Eva Galperin comments:
This week, EFF is taking part in the 32nd Annual Conference of Data Protection and Privacy Commissioners, where we urged the Privacy Authorities to call for the repeal of the European Union’s 2006 Data Retention Directive, which requires Internet service providers operating in Europe to retain telecom and Internet traffic data about all of their customers’ communications for a period of at least six months and up to two years, for possible use by law enforcement.
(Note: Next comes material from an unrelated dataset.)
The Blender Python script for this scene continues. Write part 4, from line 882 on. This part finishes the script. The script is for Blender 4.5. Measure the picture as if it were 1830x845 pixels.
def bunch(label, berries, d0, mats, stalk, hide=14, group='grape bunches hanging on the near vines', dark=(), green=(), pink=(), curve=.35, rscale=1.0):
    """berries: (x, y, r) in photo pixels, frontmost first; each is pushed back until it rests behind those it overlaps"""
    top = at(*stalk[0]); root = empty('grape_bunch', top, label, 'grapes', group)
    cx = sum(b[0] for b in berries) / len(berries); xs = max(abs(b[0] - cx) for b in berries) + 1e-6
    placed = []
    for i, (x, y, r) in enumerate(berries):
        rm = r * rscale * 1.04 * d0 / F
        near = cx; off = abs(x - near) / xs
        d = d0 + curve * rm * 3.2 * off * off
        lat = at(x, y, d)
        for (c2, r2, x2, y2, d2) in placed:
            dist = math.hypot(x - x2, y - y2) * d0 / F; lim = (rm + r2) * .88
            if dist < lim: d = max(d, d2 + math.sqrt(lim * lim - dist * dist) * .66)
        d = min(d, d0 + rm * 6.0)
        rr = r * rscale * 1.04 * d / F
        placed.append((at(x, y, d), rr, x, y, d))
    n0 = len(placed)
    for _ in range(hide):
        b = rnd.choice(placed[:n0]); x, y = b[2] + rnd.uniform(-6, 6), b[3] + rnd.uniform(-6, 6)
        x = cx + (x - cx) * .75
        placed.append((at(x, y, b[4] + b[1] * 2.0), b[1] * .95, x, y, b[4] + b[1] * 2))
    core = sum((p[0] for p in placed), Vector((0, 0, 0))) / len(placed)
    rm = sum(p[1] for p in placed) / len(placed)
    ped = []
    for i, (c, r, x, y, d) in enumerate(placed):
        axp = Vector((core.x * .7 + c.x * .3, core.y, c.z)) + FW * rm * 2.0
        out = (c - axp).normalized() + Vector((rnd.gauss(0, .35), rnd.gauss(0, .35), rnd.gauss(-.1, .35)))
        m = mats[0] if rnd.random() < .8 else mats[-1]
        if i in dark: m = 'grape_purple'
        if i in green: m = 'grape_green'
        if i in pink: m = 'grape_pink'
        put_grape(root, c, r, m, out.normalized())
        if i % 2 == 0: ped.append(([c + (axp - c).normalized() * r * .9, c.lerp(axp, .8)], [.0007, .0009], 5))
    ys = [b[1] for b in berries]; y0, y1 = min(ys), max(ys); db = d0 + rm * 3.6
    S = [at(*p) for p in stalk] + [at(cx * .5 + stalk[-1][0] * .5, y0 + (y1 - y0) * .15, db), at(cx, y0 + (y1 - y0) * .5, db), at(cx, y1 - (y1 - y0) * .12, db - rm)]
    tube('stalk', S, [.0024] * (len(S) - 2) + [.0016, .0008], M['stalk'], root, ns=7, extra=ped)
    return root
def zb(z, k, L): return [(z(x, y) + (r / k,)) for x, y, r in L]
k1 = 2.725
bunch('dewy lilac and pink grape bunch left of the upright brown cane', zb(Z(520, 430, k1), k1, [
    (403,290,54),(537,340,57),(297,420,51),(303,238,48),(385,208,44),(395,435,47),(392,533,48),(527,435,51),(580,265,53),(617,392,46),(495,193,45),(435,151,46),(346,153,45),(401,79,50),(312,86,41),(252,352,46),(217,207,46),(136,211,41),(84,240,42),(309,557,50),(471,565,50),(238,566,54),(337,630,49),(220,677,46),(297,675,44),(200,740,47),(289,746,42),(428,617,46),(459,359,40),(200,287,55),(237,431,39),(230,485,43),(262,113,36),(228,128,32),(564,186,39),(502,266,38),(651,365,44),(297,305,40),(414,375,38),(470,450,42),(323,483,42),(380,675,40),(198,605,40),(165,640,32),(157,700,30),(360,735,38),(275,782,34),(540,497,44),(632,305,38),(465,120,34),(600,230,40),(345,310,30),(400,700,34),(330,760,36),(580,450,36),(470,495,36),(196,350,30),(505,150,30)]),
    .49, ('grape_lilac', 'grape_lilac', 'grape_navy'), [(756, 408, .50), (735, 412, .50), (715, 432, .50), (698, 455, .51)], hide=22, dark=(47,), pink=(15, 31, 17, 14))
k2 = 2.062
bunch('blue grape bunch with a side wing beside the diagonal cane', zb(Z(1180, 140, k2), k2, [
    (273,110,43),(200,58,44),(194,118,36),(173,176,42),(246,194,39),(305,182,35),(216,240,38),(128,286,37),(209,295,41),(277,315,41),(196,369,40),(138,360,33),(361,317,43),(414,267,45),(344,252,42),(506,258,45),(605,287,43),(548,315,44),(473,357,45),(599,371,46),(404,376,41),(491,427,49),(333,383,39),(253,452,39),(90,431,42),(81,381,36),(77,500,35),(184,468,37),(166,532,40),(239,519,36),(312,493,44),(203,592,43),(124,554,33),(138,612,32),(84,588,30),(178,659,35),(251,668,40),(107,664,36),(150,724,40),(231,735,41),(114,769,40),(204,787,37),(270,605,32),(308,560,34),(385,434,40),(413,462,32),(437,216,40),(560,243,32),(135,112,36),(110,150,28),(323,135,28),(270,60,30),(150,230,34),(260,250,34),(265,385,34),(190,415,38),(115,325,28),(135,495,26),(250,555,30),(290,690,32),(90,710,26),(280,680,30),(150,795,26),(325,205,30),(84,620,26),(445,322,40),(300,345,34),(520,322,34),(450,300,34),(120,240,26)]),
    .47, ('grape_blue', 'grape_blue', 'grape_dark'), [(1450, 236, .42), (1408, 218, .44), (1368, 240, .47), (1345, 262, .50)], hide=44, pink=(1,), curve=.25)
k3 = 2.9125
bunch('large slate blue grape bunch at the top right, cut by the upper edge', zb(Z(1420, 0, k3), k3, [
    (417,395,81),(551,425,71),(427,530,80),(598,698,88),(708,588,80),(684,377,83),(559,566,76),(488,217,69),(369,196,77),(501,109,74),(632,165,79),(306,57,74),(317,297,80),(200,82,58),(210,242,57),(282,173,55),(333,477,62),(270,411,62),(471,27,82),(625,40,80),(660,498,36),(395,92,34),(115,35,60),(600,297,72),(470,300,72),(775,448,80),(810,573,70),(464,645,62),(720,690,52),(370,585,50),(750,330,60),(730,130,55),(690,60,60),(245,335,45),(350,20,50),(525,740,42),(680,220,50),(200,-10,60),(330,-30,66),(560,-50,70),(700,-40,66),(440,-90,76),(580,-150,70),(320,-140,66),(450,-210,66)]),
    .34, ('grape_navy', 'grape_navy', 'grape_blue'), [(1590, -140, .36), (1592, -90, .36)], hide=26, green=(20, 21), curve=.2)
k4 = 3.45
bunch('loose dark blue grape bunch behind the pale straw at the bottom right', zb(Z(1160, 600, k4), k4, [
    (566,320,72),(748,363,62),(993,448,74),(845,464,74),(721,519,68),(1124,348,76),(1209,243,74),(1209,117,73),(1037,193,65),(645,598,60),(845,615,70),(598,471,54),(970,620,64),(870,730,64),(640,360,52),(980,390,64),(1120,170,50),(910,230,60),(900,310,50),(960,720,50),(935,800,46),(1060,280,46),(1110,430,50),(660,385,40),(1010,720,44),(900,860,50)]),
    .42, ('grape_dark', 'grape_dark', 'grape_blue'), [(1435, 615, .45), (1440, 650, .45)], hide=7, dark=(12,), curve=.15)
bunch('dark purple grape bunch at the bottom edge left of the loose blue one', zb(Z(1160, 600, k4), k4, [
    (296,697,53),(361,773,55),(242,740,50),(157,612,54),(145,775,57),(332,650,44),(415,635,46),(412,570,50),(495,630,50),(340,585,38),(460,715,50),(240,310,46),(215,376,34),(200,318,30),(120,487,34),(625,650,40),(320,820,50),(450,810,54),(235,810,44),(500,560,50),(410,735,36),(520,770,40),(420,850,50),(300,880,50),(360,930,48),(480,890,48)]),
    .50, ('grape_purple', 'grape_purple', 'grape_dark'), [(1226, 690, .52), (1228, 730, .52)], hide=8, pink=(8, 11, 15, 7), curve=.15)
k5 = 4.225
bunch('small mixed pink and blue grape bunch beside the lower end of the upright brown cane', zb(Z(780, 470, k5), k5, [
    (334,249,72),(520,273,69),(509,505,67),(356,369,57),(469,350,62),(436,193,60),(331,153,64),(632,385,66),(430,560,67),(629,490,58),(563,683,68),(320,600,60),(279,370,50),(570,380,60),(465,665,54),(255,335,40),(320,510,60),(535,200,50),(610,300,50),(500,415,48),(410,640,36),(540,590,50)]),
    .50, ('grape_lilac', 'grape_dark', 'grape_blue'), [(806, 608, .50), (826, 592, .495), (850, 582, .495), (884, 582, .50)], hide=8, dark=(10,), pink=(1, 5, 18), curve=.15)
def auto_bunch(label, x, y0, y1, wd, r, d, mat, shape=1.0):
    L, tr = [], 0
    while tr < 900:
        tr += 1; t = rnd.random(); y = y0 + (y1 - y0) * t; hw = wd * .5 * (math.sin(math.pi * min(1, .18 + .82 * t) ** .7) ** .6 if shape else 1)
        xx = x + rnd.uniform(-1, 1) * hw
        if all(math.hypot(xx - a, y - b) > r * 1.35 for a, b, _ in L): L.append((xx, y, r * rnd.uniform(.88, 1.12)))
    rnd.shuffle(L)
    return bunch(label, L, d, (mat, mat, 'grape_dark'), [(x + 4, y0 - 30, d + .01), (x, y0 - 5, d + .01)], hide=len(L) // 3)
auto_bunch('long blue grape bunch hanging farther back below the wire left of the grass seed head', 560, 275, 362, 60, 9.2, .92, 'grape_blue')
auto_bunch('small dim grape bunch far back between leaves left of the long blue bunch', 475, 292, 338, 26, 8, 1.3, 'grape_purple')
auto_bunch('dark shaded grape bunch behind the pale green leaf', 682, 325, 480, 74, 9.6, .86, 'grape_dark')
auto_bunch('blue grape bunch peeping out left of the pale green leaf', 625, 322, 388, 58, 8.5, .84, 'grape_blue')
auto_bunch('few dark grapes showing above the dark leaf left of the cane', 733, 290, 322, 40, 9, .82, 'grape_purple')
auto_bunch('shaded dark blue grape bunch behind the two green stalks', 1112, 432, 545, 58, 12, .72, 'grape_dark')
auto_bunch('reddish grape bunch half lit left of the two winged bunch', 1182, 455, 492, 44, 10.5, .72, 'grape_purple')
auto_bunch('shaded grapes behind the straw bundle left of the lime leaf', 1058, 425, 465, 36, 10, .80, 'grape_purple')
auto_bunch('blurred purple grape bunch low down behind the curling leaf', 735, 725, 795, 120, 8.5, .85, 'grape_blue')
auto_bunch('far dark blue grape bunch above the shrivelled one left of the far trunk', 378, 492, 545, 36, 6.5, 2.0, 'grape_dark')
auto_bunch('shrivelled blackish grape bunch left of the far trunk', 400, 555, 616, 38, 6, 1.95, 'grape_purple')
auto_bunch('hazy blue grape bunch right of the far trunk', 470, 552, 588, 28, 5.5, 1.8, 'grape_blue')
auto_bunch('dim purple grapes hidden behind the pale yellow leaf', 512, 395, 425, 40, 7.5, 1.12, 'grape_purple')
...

The Data Retention Directive is highly controversial, if not wildly unpopular throughout the European Union. The directive was strongly opposed by European privacy activists. For several years, mass protests have been held in cities across Europe under the banner of “Freedom Not Fear.” As each country in the EU has implemented the Data Retention Directive in their own law, they have faced challenges in state courts. In 2007, the German Working Group on Data Retention (AK Vorrat) filed a class-action lawsuit representing 35,000 people challenging the German law. The court found the law was unconstitutional and ordered the immediate deletion of all the data stored since the law went into effect in 2008 and the suspension of data collection until a revised national law is proposed. In 2009, the Romanian Constitutional Court ruled that the Romanian implementation of the EU directive fundamentally violated Article 8 of the European Convention on Human Rights, which guarantees the right to respect for private life and correspondence. The Swedish government has so far refused to implement the Data Retention Directive at all, leading to a lawsuit from the European Commission.